Sun Coming Down

Ought

Constellation – 2015
par Michael, le 22 septembre 2015
8

Pour avoir vu les Canadiens dans une petite salle avant leur passage au Primavera, on ne se faisait pas trop de soucis pour ce deuxième album. Ce soir-là, le groupe en a profité pour tester quelques titres de son Sun Coming Down, comme le très bon « Beautiful Blue Sky ». Autant dire que la qualité de ces nouvelles compositions nous confirmait que les jeunes poulains de chez Constellation en avaient encore passablement sous le capot.

Par contre, on ne pouvait bien entendu pas anticiper les choix de production du prochain effort du groupe. Sur More Than Any Other Day, l’option enregistrement live avait parfaitement fonctionné. Le risque était donc de tenter quelque chose de plus produit et de perdre une spontanéité et une énergie qui faisaient largement l’intérêt de la formation post-punk de Montréal.
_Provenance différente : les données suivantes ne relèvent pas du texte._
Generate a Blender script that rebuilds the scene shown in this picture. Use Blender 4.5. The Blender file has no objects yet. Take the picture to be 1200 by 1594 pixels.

Toujours enregistré sous la houlette de Radwan Ghazi Moumneh au légendaire Hotel2Tango de Montreal, on constate d’entrée une évolution dans la continuité. Toujours très peu d’overdubs, un enregistrement que l’on devine comme ayant ici aussi privilégié les prises live, mais un placement sonore tout de même légèrement différent. On pourrait dire que ça tranche un peu plus que sur le premier LP et que, surtout, le groupe a condensé (ou du moins densifié) son propos. Il y a toujours ces digressions soniques et parfois bruitistes mais elles sont plus ramassées, Ought privilégiant ici l’uppercut aux entrées en matière ou aux fins de morceaux plus lentes et progressives. Les quatre jeunes gens semblent avoir trouvé une cohésion et une assurance qui se retrouvent dans les titres de Sun Coming Down. Les Canadiens jouent quasiment tout le temps ensemble, avec peu de passages guitare/claviers comme auparavant.

Même si comme son prédécesseur cet album propose huit titres pour sensiblement la même durée, les morceaux se détachent mieux. On a l’impression d’une vraie suite, alors que le premier LP misait davantage sur un effet de continuum sonore. Ought réussi donc parfaitement la passe de deux en confirmant une formule qui lui sied parfaitement. Au tableau des belles réussites on notera notamment le doublé parfait « Sun’s Coming Down »/ « Beautiful Sky » et le plus tranquille « Passionate Turn », trois titres où les paroles de Tim Darcy trouvent une résonnance parfaite dans un existentialisme rageur et un refus de l’absurdité aliénante du quotidien.

C’est peut-être ce qui résume le mieux la musique des Canadiens : une quête. Un groupe qui cherche, qui expérimente, sans avoir la prétention de révolutionner quoi que ce soit si ce n’est repousser ses propres limites. Le tout armé d’une force et d’une foi qui les porte pour l’instant au-dessus d’une masse de concurrents potentiels à qui il manque ce je ne sais quoi de grâce et de classe qui fait toute la différence. Le post-punk n’aura jamais été autant dans l’air du temps depuis 1980.